L'affaire des avocats de Rouen, qui commence en avril 1835, fait suite au mouvement insurrectionnel lyonnais et parisien d'avril 1834, qui se solde par l'arrestation de nombreux républicains et la condamnation de la Société des Droits de l'homme (voir supra), responsable de la mobilisation. Conformément à une ordonnance du 15 avril 1834, les accusés d'avril sont traduits devant la Cour des Pairs, pour un « procès monstre », où doivent défiler plus de 2000 inculpés et 4000 témoins173(*). Devant la volonté affichée des accusés d'appeler pour leurs défenses des amis politiques et ainsi de transformer le prétoire de la Cour des Pairs en tribune républicaine, l'exécutif réagit et prend une ordonnance, à l'origine de la fronde des avocats rouennais. L'ordonnance du 30 mars 1835 confère au président de la Cour des Pairs, le soin de désigner d'office les avocats du barreau de Paris aux accusés qui voudraient prendre des avocats d'autres barreaux aux idées républicaines. Le 6 avril 1835, le barreau de Rouen, « avant même que le barreau de Paris, directement visé, se soit prononcé »174(*), délibère en conseil de l'Ordre, contre l'ordonnance et apporte son soutien à leurs confrères parisiens. Le parquet général de Rouen répond, le 18 avril, par une citation du bâtonnier Senard devant les chambres assemblées de la Cour d'appel. À huis-clos, dans la chambre du Conseil, Senard comparaît, sur le réquisitoire du procureur général du 17 avril, pour voir déclarer nulle et non avenue la délibération de l'Ordre des avocats du 6 avril et pour se voir appliquer des peines disciplinaires175(*). Plus de 26 avocats, dont Me Alfred Daviel, le rédacteur de la délibération du 6 avril176(*), son père et le doyen du collège Me Le Varlet, viennent soutenir le bâtonnier Senard et, par une requête, demandent à intervenir individuellement. Épaulé par le premier avocat général Gesbert, l'avocat général Paillart, et les substituts Leroy et Rouland, le procureur général Moyne refuse que les avocats soient reçus parties intervenantes et requiert contre la requête. Me Cheron, représentant des avocats signataires de la requête, développe « ses moyens à l'appui de la demande en intervention, s'attachant surtout à établir que chacun des avocats signataires [...] était individuellement intéressé dans la cause »177(*). Le bâtonnier, le seul investi pour défendre le barreau, fait tout de même un brillant exposé :

« Les avocats, sachez le bien, Monsieur le Procureur Général, ne connaissent pas ces distinctions de lieux et de barreaux. Tous les avocats n'ont-ils pas les mêmes droits et les mêmes devoirs ? Ne sont-ils pas soumis aux mêmes lois, aux mêmes règlements ? Ignorez-vous la confraternité qui les lie ? En tout temps, leur union a fait leur force et leur dignité ; en tout temps, quand un avocat a été frappé ou menacé d'une injustice, cette injustice a été sentie par tous, et tous se sont levés pour la repousser »178(*).
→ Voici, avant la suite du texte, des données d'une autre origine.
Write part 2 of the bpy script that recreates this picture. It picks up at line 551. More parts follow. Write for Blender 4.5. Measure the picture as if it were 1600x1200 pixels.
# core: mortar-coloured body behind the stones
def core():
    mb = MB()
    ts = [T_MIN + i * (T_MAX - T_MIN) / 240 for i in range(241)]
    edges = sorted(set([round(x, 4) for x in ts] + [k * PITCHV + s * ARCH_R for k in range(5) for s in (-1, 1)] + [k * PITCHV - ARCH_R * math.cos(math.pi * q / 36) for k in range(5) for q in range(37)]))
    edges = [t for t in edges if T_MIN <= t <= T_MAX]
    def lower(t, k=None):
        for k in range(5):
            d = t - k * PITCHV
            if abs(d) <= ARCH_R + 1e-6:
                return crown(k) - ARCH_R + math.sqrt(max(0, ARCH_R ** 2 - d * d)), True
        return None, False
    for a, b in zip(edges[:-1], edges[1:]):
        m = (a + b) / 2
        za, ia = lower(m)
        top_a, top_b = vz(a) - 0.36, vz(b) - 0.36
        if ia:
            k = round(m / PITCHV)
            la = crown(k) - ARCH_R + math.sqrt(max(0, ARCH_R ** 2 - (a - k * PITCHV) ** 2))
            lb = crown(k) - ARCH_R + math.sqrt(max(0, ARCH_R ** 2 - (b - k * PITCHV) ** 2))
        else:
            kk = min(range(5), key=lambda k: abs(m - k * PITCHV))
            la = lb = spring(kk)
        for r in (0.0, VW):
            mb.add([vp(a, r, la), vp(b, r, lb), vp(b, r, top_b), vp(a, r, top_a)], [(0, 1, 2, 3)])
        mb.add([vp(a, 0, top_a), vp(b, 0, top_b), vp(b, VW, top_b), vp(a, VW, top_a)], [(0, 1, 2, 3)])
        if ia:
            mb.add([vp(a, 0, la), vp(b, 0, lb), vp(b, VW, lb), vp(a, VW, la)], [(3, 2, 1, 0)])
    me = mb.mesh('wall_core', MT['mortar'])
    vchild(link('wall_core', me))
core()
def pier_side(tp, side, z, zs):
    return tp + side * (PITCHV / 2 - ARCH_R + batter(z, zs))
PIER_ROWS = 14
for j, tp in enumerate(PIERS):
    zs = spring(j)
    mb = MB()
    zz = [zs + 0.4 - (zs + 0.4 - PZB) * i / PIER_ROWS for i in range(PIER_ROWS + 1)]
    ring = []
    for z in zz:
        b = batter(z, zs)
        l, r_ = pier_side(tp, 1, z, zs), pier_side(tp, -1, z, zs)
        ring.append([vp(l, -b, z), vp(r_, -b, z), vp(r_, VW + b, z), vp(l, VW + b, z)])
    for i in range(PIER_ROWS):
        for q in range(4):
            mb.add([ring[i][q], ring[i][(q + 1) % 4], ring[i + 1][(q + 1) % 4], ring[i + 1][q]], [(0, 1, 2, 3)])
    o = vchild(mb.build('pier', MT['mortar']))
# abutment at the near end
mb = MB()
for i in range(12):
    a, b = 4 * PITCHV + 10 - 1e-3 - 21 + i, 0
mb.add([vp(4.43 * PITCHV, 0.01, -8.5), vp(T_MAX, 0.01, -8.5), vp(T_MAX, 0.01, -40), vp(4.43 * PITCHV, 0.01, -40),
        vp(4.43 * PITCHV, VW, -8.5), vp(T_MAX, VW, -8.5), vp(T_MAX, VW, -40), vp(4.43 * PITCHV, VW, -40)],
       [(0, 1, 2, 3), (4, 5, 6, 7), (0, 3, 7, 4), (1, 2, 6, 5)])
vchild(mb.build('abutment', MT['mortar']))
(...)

Peine perdue ! A 13h30, le procureur général Moyne clôture la séance extraordinaire du 29 avril en prononçant un réquisitoire, véritable rappel à l'ordre pour le barreau de Rouen : le procureur général reproche à l'Ordre des avocats d'avoir qualifié l'ordonnance du 30 mars 1835 d'illégale et déclaré « être prêt à s'associer à toutes les mesures qui seraient prises par l'Ordre des avocats de Paris »179(*). Considérant que le barreau a remis en cause la pertinence judiciaire de la Cour des Pairs, Moyne vocifère qu'« il y a eu une haute inconvenance à contester les pouvoirs judiciaires de la Cour des Pairs et à la qualifier de commission politique »180(*). Pour le procureur général, Me Senard, « en envoyant un extrait [de la délibération de l'Ordre du barreau de Rouen du 6 avril] au bâtonnier de l'Ordre des avocats de Paris [le bâtonnier] a manqué à ses devoirs »181(*). Pour toutes ses transgressions, Moyne demande à la Cour de déclarer illégale la délibération du 6 avril et la réunion de l'Ordre, ce dernier ne pouvant se réunir que pour l'élection du conseil de discipline et du bâtonnier. Le lendemain, les débats judiciaires continuent et c'est seulement le 4 mai que le barreau est fixé sur son sort. Dans ses premiers attendus, la Cour formule sa surprise au sujet des libertés prises par les avocats :

« il faudrait admettre cette nouvelle doctrine qui, par délibération, prise en nom collectif, un barreau quelconque pourrait, arbitrairement et sans frein possible s'élever contre les institutions du royaume, lutter en corps contre l'autorité royale, arguer ses ordonnances d'inconstitutionnalité, se soulever contre leur exécution, provoquer les autres barreaux à en agir de même, et, ainsi, faire de l'anarchie, en robes de palais »182(*).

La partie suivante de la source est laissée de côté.